"Melbourne - Queen City of the South"

Melbourne Gay & Lesbian History series



RADICALESBIANS

listen: RADICALESBIANS - 04:31 minutes

 

In Melbourne in 1973, women's liberation and gay liberation came together in a vibrant, if somewhat short lived, organisation known as Radicalesbians.

 

It arrived in the city in the form of a group of Australian women, who had been in London, living and reading women's liberation - as one of them put it later: 'in that kind of marvellous, way ahead ethereal state that is born of no practice whatsoever'.

 

But they were coming into an environment where their ideas were sorely needed. Gay liberation was not always living up to its radical claims and ambitions. Liberationists were starting to find that sexism was a more robust enemy than they had expected and men, in particular, were finding it harder to shake off than they had hoped.

 

The first question to arise though was: what should politicised gay women call themselves?

We made an actual decision to use the word lesbian - rather than camp, gay, woman-identified-woman to describe ourselves at that point. We also chose Radicalesbian as distinct from Radical feminist because we wanted to identify ourselves positively as lesbians ... Coming out was also a strong imperative in those days. Radicalesbian was about the most "out" and outrageous name we could confront our various oppressors with.

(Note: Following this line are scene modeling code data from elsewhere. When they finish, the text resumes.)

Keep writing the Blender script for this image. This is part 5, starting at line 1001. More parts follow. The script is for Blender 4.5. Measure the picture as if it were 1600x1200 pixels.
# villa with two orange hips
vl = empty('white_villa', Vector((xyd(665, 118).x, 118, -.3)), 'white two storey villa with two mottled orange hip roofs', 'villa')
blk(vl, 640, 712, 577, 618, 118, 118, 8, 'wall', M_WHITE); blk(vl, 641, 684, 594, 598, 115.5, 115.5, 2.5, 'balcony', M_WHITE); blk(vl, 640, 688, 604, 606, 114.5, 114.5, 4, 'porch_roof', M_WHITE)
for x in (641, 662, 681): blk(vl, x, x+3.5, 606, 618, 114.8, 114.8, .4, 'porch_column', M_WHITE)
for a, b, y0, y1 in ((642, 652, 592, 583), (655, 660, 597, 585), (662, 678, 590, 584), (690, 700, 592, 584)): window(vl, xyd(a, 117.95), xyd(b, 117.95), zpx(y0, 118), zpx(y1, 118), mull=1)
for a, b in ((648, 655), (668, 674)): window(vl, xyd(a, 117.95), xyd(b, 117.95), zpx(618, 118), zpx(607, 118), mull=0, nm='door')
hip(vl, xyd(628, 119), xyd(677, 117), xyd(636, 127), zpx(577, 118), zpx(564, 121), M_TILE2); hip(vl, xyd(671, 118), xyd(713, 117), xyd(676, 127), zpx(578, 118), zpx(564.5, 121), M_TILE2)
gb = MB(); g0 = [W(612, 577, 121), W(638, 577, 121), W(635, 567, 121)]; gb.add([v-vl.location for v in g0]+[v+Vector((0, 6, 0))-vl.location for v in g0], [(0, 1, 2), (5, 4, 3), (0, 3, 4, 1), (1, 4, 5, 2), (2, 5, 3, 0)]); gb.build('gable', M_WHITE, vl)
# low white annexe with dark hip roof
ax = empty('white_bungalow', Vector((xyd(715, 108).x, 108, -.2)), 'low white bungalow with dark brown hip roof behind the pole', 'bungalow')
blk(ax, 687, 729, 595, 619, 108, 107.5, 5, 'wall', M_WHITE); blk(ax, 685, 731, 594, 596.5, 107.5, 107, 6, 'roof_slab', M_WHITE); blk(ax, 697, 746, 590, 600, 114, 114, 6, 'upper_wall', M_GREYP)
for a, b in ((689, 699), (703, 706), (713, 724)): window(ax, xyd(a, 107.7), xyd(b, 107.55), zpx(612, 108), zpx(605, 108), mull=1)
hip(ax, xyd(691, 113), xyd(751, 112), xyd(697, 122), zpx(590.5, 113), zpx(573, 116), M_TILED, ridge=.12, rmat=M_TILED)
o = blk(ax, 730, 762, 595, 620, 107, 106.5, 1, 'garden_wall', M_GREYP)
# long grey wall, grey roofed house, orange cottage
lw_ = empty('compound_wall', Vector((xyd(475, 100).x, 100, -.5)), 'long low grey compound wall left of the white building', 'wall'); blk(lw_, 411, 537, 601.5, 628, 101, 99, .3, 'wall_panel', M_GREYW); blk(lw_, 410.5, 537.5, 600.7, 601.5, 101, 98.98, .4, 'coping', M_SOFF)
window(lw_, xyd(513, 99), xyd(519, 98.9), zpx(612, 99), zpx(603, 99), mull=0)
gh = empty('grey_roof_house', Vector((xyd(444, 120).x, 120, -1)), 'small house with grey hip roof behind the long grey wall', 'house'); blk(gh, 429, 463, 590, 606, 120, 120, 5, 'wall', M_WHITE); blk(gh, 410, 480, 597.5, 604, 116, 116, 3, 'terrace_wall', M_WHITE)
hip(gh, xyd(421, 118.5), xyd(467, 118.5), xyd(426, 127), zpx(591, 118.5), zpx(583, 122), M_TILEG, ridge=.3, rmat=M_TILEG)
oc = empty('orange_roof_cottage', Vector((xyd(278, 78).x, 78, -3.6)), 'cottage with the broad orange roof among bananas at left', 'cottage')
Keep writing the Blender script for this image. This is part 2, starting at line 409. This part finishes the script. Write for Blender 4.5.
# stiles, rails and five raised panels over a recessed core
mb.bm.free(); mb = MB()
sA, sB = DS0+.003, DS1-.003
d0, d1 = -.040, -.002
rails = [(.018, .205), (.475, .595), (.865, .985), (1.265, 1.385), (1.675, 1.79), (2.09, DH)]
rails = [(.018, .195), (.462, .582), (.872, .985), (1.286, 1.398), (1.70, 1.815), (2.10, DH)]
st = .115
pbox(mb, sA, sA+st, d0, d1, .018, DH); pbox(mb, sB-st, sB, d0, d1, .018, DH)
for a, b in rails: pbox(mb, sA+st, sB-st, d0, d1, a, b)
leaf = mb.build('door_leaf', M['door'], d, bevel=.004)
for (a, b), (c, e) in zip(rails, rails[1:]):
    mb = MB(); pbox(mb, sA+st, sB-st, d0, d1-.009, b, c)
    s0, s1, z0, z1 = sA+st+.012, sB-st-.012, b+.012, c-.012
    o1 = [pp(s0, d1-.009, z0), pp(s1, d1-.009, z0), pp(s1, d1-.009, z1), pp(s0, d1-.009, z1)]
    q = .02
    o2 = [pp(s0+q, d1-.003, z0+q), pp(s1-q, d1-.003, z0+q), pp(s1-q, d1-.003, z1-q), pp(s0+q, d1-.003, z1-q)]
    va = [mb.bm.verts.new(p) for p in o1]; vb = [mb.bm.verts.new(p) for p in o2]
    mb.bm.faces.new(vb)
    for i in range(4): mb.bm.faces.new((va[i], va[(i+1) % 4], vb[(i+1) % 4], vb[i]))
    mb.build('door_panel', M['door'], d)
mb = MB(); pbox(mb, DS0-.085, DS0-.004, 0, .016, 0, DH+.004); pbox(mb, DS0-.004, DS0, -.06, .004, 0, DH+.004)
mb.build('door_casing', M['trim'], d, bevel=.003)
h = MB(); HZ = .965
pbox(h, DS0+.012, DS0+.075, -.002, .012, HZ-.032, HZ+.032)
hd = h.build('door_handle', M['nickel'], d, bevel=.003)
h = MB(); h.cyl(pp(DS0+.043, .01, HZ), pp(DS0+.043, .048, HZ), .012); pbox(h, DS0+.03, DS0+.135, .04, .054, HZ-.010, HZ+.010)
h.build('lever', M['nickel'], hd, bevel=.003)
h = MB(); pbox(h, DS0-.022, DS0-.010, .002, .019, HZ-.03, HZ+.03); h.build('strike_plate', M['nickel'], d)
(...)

Radicalesbians really took off at their conference - held at Sorrento in July 1973 - attended by some sixty women from all around Australia. Over a weekend they heard - and discussed and debated - papers on a range of topics. Many of these had to do with issues of what it meant to live as a lesbian the problem of monogamy, loyalty and hierarchy in relationships; bisexuality; lesbian identity; the possibility of a feminist culture - all were tackled in print and in debate. But there were quite basic problems, too: coming out to parents; whether you were a lesbian if you hadn't had sex with a women yet; the church; the lesbian attitude towards abortion.

 

The radicalesbian struggle was for a genderless society, one that did not differentiate on the basis of sex and which allowed people to relate to each other as people, rather than through their social and gender roles. The threat that this posed to the patriarchy promised a long hard struggle, but it was one that could begin in the here and now. 'We will not set up copies of marriage, of role-playing, of power dominance', the manifesto declared.

 

And, although, not strictly speaking a Radicalesbian project, the attempt to set up a lesbian beat or represented the kind of effort to change the world or to change the way we live in the here and now that the group advocated. In 1974 word went out - a particular site in Edinburgh Gardens in North Fitzroy had been declared a lesbian beat. Women could meet there - as men had been doing for uncountable years - an explore their sexuality. Which was all very well - but most of those who turned up found that they knew each other. Not at all how a beat is meant to work and the whole idea soon passed into history and folklore.